* _EXERCISE TASK_
Scan the material that follows. Copy every line containing the word "wide".

◆ ◆ ◆ ◆ ◆

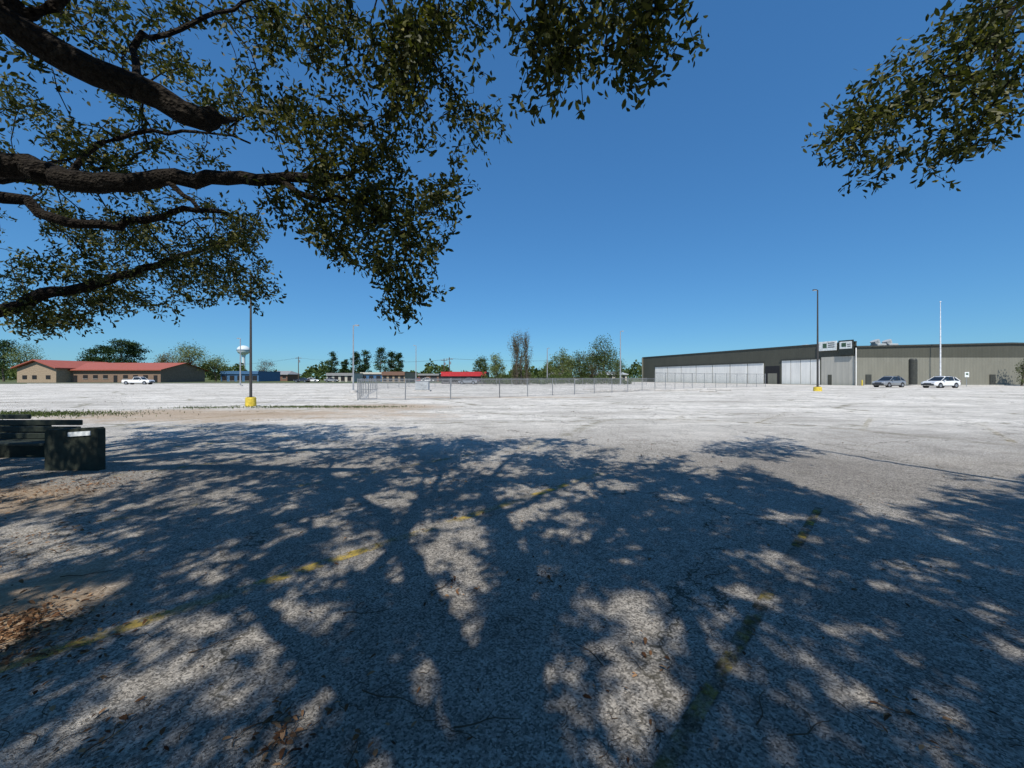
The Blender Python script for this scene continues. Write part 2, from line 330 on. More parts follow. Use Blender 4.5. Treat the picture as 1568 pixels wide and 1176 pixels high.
# ---------------------------------------------------------------- ground
def sheet(name,pts,z,mat):
    mb=MB(); mb.add([(x,y,z) for x,y in pts],[tuple(range(len(pts)))],mat); return mb.obj(name)
def grassmat():
    t=NT('grass_ground'); p=t.pos(); n=t.noise(p,.08,3); n2=t.noise(p,3,3)
    c=t.mix(t.mr(n,.4,.6),(.09,.12,.035),(.17,.15,.07)); c=t.mix(t.mr(n2,.3,.7),c,(.06,.09,.02))
    return t.fin(t.bsdf(c,.95))
def asphalt():
    t=NT('worn_asphalt'); p=t.pos(); xyz=t.n('SeparateXYZ',{0:p}); X,Y=xyz.outputs[0],xyz.outputs[1]
    v=t.n('TexVoronoi',{'Vector':p,'Scale':100.0},voronoi_dimensions='2D'); vs=t.n('SeparateColor',{0:v.outputs['Color']}).outputs[0]
    v2s=t.noise(p,190,1)
    sp=t.math('ADD',t.math('MULTIPLY',vs,.5),t.math('MULTIPLY',v2s,.5))
    bn=t.n('TexNoise',{'Vector':p,'Scale':.22,'Detail':6.0,'Roughness':.62}); big=bn.outputs['Fac']
    mn=t.n('TexNoise',{'Vector':p,'Scale':1.5,'Detail':5.0,'Roughness':.65}); med=mn.outputs['Fac']; mcol=mn.outputs['Color']
    fin=t.noise(p,14,3,.7)
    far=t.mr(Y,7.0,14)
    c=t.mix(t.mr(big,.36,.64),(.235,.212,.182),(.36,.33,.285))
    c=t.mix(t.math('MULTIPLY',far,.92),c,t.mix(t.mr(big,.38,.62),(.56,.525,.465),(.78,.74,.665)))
    c=t.mix(t.math('MULTIPLY',t.mr(med,.48,.68),.38),c,(.13,.117,.095))
    st=t.noise(t.scale(p,.05,.55,1),1.0,5,.7)
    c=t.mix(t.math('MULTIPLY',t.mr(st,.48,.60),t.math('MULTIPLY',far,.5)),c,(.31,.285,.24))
    st2=t.noise(t.scale(p,.3,1.6,1),1.0,4,.7)
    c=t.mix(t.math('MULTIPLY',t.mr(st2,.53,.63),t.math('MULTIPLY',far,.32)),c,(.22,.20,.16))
    k=t.math('MULTIPLY',t.mr(sp,.2,.8,.22,1.8),t.mr(fin,.3,.7,.78,1.22))
    k=t.mix(t.mr(Y,7,45,0,.7),t.n('CombineXYZ',{0:k,1:k,2:k}).outputs[0],(1,1,1))
    c=t.mix(1.0,c,k,'MULTIPLY')
    wv=t.n('VectorMath',{0:p,1:t.n('VectorMath',{0:mcol,1:(1.6,1.6,0)},operation='MULTIPLY').outputs[0]},operation='ADD').outputs[0]
    e=t.n('TexVoronoi',{'Vector':wv,'Scale':.27},feature='DISTANCE_TO_EDGE',voronoi_dimensions='2D').outputs['Distance']
    f=t.math('MULTIPLY',t.math('MULTIPLY',t.mr(e,.002,.007,1,0),.85),t.mr(big,.40,.5))
    c=t.mix(f,c,(.05,.045,.03))
    e=t.n('TexVoronoi',{'Vector':t.scale(wv,.09,.2,1),'Scale':1.0},feature='DISTANCE_TO_EDGE',voronoi_dimensions='2D').outputs['Distance']
    c=t.mix(t.math('MULTIPLY',t.mr(e,.008,.03,1,0),t.math('MULTIPLY',far,t.mr(med,.4,.55,0,.75))),c,(.15,.135,.075))
    nn=t.math('MULTIPLY',t.math('SUBTRACT',med,.5),3.4); nb=t.math('MULTIPLY',t.math('SUBTRACT',big,.5),3.0)
    def ell(cx,cy,a,b,am,soft=.6):
        dx=t.math('DIVIDE',t.math('SUBTRACT',X,cx),a); dy=t.math('DIVIDE',t.math('SUBTRACT',Y,cy),b)
        r=t.math('ADD',t.math('MULTIPLY',dx,dx),t.math('MULTIPLY',dy,dy))
        r=t.math('ADD',r,t.math('ADD',nn,nb if a>6 else 0.0))
        return t.math('MULTIPLY',t.mr(r,1-soft,1+soft,1,0),am)
    sand=t.mix(t.mr(fin,.3,.7),(.26,.175,.10),(.50,.36,.225))
    for q in((-3.6,2.3,.8,.9,.85),(-6.8,4.8,1.3,.8,.7),(-13,16.5,9,2.6,.7),(-7,21,3.5,2.2,.6),(-3,31,9,1.3,.5)):
        c=t.mix(ell(*q),c,sand)
    c=t.mix(t.math('MULTIPLY',t.mr(big,.54,.72),.25),c,(.42,.35,.26))
    h=t.math('ADD',fin,v2s)
    return t.fin(t.bsdf(c,.92,0,h,.9,.012,.2))
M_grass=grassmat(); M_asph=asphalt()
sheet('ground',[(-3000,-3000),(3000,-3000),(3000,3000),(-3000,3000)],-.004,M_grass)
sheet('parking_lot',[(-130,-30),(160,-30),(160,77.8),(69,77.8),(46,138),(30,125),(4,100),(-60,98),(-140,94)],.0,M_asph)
def worn(name,col,lo,hi,scale=6,col2=None,mx=1.0,l2=.38,h2=.6):
    t=NT(name); p=t.pos(); n=t.noise(p,scale,5,.75); n2=t.noise(p,1.1,2)
    f=t.math('MULTIPLY',t.math('MULTIPLY',t.mr(n,lo,hi),t.mr(n2,l2,h2)),mx)
    c=t.mix(t.noise(p,40,1),col,col2 or tuple(q*.6 for q in col))
    return t.fin(t.n('MixShader',{0:f,1:t.n('BsdfTransparent').outputs[0],2:t.n('BsdfDiffuse',{'Color':c}).outputs[0]}).outputs[0])
M_yel=worn('worn_yellow_paint',(.58,.42,.11),.42,.60,mx=.9,l2=.33,h2=.55); M_moss=worn('dark_moss_seam',(.045,.04,.02),.40,.64,9,(.09,.075,.035),.75,.28,.5)
M_yel2=worn('faint_yellow_paint',(.46,.36,.13),.46,.62,5,mx=.75)
mb=MB(); mm=MB()
def stripe(b,cx,cy,L,w,m,z=.004):
    d=np.array([.7071,.7071]);n=np.array([-.7071,.7071]);c=np.array([cx,cy])
    q=[c-d*L/2-n*w/2,c+d*L/2-n*w/2,c+d*L/2+n*w/2,c-d*L/2+n*w/2]; b.add([(*v,z) for v in q],[(0,1,2,3)],m)
stripe(mb,-.65,4.28,6.2,.12,M_yel)
stripe(mm,2.0,2.95,5.0,.085,M_moss); stripe(mb,2.0,2.95,5.0,.07,worn('spotted_yellow',(.5,.37,.09),.48,.62,4,mx=.85),.008)
for k in range(-9,12):
    if k not in(0,-1) and k<9: stripe(mb,-.65-1.95*k,4.28+1.95*k,5.5,.11,M_yel2)
    for off in (11,30): stripe(mb,-.65-1.95*k+off,4.28+1.95*k+off,5.5,.14,M_yel2)
mb.obj('parking_stripes'); mm.obj('mossy_pavement_seam')

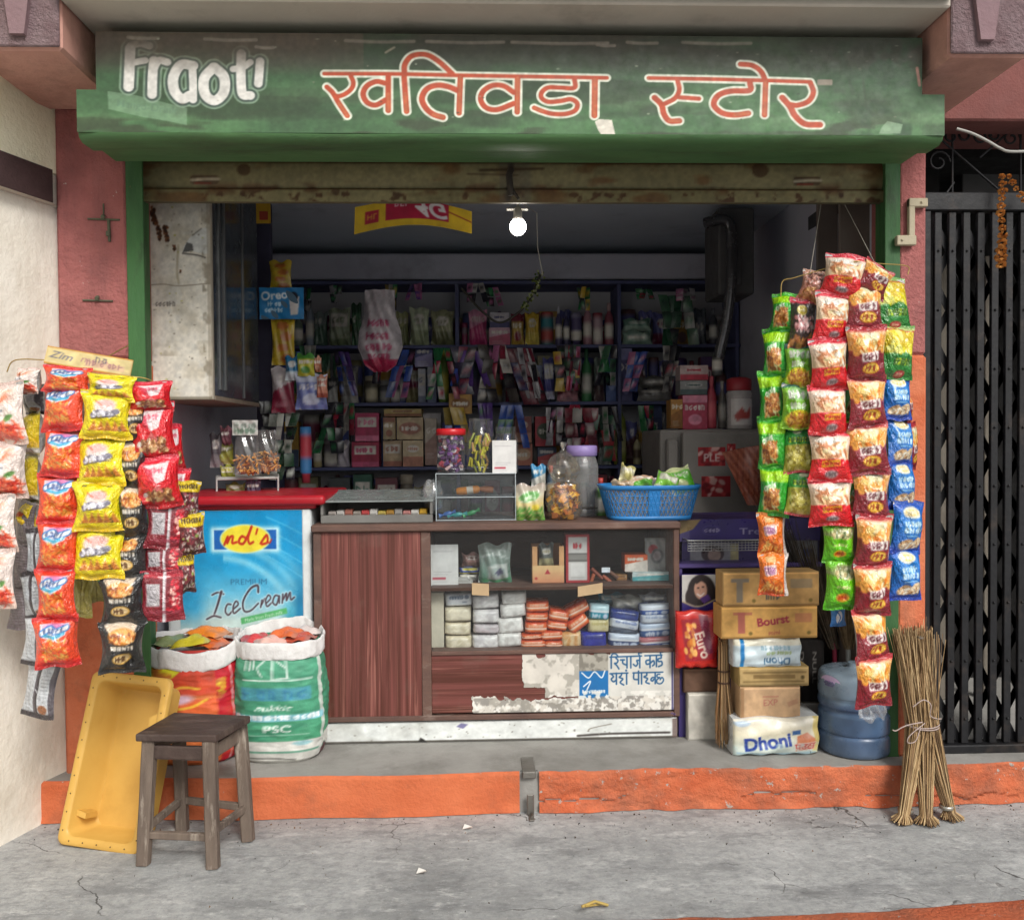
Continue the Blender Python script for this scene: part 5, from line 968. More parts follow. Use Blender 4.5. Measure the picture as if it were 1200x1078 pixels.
# dark cartons with pale lettering behind
c = Cv(60, 60, '#23201f', 7); c.text('DECO', 12, 28, 13, '#8a8680', rot=90, bold=.01); c.text('null'.upper(), 40, 26, 13, '#7d7a75', rot=90, bold=.01); c.noise(10, .2)
carton('black_carton', 'black carton with pale upright lettering behind the blue water jar', (932, 750, 966, 822), .02, .25, c, '#262322', group=None)
carton('grey_ledge_block', 'pale grey block behind the cartons left of the water jar', (930, 823, 968, 872), .03, .3, cbase(30, 40, '#a5a29b', 9), '#9a978f', cat='block', group=None)
# soft grass brooms standing behind, handles down
for i, (xt, yt, xb, yb, Y, col, hc, lb) in enumerate([(905, 596, 962, 770, .05, '#4a443e', '#3c342e', 'dark grass broom slanting behind the right hanging snack packets'), (945, 640, 978, 790, .0, '#5c5040', '#7c2238', 'grass broom with a wine red handle above the water jar'), (985, 690, 994, 790, -.05, '#7b6648', '#8a8a86', 'brown grass broom with a pale handle above the water jar'), (1052, 690, 1046, 790, -.2, '#3f6b3f', '#2f4f2f', 'green bristle broom behind the straw bundle by the pillar')]):
    t_ = thing('grass_broom', P(xb, yb+30, Y), lb, 'broom', 'grass brooms on the right'); q = np.random.default_rng(i+30); mb = MB(); a, c_ = P(xt, yt, Y), P(xb, yb-30, Y)
    for k in range(90):
        d = np.array([q.normal(0, .5), q.normal(0, .4), 0]); L_ = q.uniform(.8, 1.08)
        mb.tube([c_+d*.016, c_+(a-c_)*.5*L_+d*.04, c_+(a-c_)*L_+d*.075], .0022, 4, r2=.0008, cap=False)
    mb.build('bristles', pm('bristle_%d' % i, col, .8, col2=np.clip(hx(col)*.6, 0, 1), scale=40, bmp=.2), t_)
    MB().tube([c_+(a-c_)*.06, c_, P(xb, yb+28, Y)], .012, 10, r2=.009).build('handle', pm('handle_%d' % i, hc, .45, bmp=.1), t_)
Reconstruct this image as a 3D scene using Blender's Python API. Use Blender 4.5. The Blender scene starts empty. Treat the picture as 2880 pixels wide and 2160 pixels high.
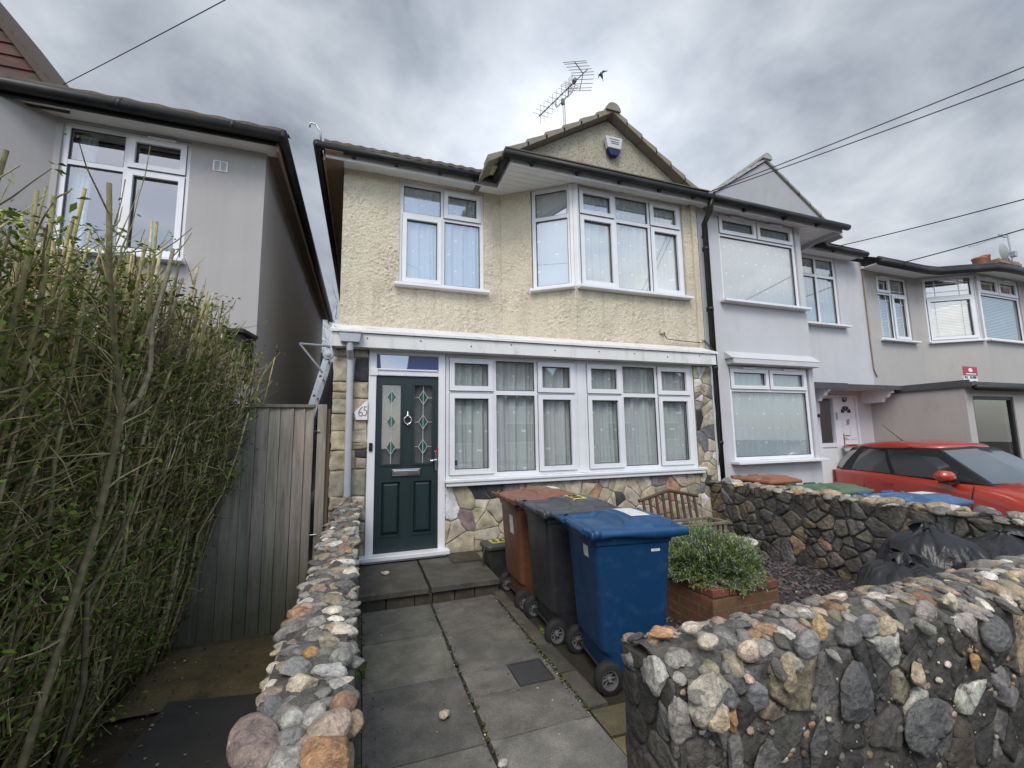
import bpy, bmesh, math, random
import numpy as np
from mathutils import Vector, Matrix, noise
from mathutils import geometry as geo
random.seed(7); RND = random.random
def U(a, b): return a + (b - a) * random.random()
SC = bpy.context.scene
COL = SC.collection
# ------------------------------------------------------------------ camera
cam_d = bpy.data.cameras.new("camera"); cam = bpy.data.objects.new("camera", cam_d); COL.objects.link(cam)
yaw, pitch, roll = math.radians(19.2493), math.radians(6.7514), math.radians(-0.8692)
_f = Vector((math.sin(yaw)*math.cos(pitch), math.cos(yaw)*math.cos(pitch), math.sin(pitch)))
_r = Vector((math.cos(yaw), -math.sin(yaw), 0)); _u = _r.cross(_f)
_r2 = _r*math.cos(roll) + _u*math.sin(roll); _u2 = _r2.cross(_f)
cam.matrix_world = Matrix(((_r2.x, _u2.x, -_f.x, 0), (_r2.y, _u2.y, -_f.y, 0), (_r2.z, _u2.z, -_f.z, 1.5), (0, 0, 0, 1)))
cam_d.sensor_width = 36; cam_d.lens = 15.01; cam_d.clip_start = 0.02; cam_d.clip_end = 2000
SC.camera = cam
# ------------------------------------------------------------------ world: overcast sky with broken cloud
W = bpy.data.worlds.new("World"); SC.world = W; W.use_nodes = True
nt = W.node_tree; nt.nodes.clear(); L = nt.links.new
def N(t, **k):
    n = nt.nodes.new(t)
    for a, b in k.items(): setattr(n, a, b)
    return n
def mth(op, a, b=None, clamp=False):
    n = N('ShaderNodeMath', operation=op); n.use_clamp = clamp
    for i, v in enumerate((a, b)):
        if v is None: continue
        if isinstance(v, (int, float)): n.inputs[i].default_value = v
        else: L(v, n.inputs[i])
    return n.outputs[0]
SUN_EL, SUN_ROT = math.radians(48), math.radians(205)
sky = N('ShaderNodeTexSky', sky_type='NISHITA'); sky.sun_disc = False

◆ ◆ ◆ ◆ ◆

* _WORKED ANSWER_
The Blender Python script for this scene continues. Write part 2, from line 330 on. More parts follow. Use Blender 4.5. Treat the picture as 1568 pixels wide and 1176 pixels high.
Reconstruct this image as a 3D scene using Blender's Python API. Use Blender 4.5. The Blender scene starts empty. Treat the picture as 2880 pixels wide and 2160 pixels high.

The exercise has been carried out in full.